» Task to complete:
Determine the number of lines in the listing below where the string "picture" occurs; answer with the number alone.

» Available data:
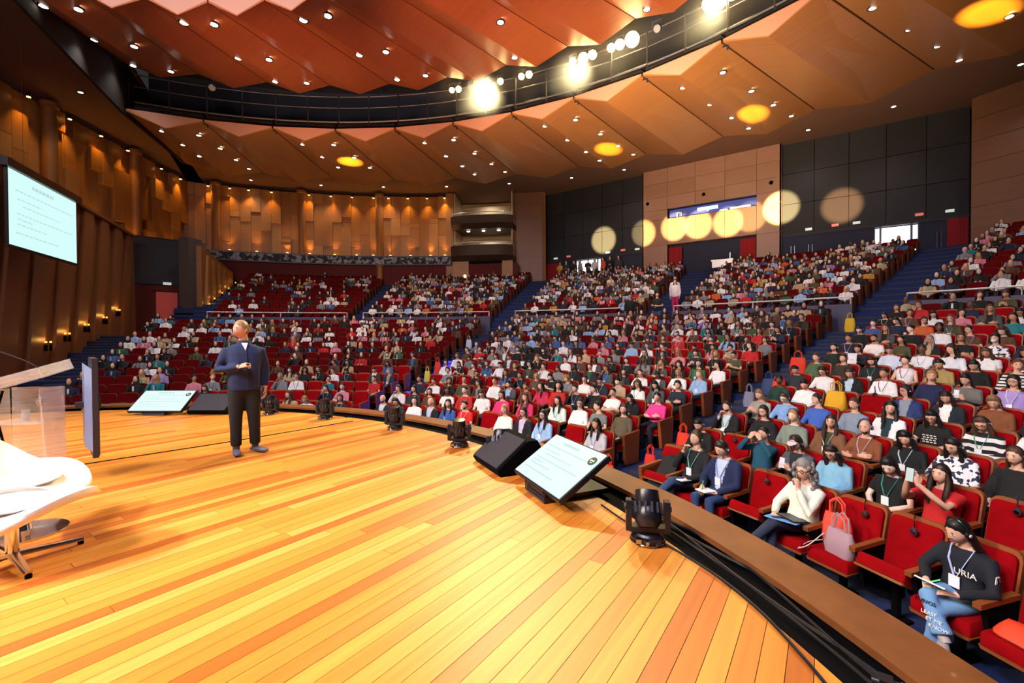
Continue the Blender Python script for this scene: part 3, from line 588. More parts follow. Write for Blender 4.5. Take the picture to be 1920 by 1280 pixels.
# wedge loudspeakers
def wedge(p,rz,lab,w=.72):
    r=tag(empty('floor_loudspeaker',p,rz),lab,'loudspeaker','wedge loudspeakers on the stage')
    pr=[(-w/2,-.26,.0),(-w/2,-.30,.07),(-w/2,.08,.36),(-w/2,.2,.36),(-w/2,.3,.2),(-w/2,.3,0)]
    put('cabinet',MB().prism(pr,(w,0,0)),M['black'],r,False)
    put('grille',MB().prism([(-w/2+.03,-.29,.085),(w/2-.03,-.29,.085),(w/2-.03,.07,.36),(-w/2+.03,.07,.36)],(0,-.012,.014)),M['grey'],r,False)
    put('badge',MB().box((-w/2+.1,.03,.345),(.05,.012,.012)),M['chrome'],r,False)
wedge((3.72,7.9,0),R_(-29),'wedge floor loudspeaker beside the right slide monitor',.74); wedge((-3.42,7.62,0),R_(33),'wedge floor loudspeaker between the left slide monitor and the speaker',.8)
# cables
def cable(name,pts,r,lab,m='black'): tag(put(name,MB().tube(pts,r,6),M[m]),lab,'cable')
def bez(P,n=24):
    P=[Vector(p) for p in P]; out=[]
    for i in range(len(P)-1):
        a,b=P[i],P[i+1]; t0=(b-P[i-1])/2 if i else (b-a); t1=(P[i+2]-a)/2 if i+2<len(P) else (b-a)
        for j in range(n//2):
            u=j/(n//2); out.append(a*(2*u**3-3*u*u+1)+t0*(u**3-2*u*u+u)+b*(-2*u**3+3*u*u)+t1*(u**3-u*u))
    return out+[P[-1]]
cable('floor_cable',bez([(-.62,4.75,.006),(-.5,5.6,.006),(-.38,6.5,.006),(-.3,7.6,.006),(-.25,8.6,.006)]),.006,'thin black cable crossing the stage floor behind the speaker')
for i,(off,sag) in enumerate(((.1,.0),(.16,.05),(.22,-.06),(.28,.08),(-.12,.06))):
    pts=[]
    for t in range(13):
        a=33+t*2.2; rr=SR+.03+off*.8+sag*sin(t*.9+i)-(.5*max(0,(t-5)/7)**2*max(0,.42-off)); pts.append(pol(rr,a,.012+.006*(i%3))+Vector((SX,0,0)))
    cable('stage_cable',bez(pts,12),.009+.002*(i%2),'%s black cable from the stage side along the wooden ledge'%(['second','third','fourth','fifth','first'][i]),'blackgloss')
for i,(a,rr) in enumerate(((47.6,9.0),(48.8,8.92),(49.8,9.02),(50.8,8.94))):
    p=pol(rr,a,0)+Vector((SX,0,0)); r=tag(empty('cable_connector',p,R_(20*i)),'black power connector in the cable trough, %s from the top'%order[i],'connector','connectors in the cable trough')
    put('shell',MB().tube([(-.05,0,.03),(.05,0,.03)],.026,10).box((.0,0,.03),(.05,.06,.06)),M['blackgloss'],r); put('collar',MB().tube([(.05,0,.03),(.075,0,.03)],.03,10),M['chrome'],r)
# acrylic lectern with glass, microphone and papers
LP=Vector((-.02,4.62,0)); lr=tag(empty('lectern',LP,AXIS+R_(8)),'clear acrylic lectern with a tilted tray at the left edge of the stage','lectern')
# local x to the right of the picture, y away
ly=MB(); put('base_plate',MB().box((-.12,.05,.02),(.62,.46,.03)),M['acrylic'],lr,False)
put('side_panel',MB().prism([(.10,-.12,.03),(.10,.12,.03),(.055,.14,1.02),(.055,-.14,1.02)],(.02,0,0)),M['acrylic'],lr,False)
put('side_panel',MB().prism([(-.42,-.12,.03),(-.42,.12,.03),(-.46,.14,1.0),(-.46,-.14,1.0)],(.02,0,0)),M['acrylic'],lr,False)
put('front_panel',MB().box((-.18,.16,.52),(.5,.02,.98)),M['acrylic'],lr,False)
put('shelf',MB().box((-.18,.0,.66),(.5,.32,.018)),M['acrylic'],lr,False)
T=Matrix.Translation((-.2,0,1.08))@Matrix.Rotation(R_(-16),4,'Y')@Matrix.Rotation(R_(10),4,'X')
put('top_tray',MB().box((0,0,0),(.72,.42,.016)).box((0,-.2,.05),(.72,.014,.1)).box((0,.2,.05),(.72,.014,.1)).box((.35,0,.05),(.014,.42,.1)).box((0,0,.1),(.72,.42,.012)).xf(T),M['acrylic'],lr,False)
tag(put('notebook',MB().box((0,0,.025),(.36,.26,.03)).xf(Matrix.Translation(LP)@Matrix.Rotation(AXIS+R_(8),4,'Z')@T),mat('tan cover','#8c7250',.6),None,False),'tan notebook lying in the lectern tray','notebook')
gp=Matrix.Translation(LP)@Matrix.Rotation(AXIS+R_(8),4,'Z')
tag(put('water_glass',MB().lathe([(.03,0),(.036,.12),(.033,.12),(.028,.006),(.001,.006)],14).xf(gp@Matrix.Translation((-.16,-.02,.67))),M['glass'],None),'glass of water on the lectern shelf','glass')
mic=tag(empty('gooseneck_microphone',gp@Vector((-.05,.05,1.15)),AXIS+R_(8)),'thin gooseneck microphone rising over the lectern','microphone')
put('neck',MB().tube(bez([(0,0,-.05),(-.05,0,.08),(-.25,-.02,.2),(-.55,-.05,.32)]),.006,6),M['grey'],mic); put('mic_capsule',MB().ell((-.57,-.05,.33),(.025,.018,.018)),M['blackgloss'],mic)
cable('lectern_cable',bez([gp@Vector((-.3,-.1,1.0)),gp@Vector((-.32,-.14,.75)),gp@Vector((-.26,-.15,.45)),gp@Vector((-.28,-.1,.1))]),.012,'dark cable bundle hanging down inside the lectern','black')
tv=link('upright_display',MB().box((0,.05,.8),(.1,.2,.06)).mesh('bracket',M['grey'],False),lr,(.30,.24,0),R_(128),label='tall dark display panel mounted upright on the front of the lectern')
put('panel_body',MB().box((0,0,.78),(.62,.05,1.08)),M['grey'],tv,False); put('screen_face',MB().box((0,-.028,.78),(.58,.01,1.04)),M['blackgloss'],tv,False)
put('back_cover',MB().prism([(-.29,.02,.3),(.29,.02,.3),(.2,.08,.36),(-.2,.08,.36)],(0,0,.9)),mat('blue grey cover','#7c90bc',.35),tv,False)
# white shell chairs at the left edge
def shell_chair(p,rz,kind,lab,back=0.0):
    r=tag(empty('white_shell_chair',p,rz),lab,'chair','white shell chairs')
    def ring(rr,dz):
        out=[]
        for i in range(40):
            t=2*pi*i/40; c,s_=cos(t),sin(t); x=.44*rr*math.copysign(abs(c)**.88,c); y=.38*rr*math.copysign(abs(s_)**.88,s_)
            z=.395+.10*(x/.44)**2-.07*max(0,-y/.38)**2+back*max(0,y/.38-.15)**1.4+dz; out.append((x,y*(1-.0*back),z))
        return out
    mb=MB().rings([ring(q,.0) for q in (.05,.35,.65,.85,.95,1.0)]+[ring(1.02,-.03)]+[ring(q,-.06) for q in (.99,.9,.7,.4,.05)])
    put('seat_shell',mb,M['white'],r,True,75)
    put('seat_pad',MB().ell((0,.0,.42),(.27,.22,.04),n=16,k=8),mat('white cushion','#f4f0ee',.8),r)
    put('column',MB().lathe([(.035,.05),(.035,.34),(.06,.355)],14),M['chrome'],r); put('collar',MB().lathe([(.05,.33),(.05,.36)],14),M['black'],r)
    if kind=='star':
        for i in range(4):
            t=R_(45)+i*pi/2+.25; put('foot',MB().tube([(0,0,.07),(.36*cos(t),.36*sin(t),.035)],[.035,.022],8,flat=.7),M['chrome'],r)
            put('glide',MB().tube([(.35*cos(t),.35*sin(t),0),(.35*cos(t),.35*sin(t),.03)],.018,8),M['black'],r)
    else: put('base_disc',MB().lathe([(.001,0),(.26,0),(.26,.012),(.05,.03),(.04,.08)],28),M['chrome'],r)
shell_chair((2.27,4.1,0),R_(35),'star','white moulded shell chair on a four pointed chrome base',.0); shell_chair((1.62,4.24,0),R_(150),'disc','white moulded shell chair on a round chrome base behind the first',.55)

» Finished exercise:
2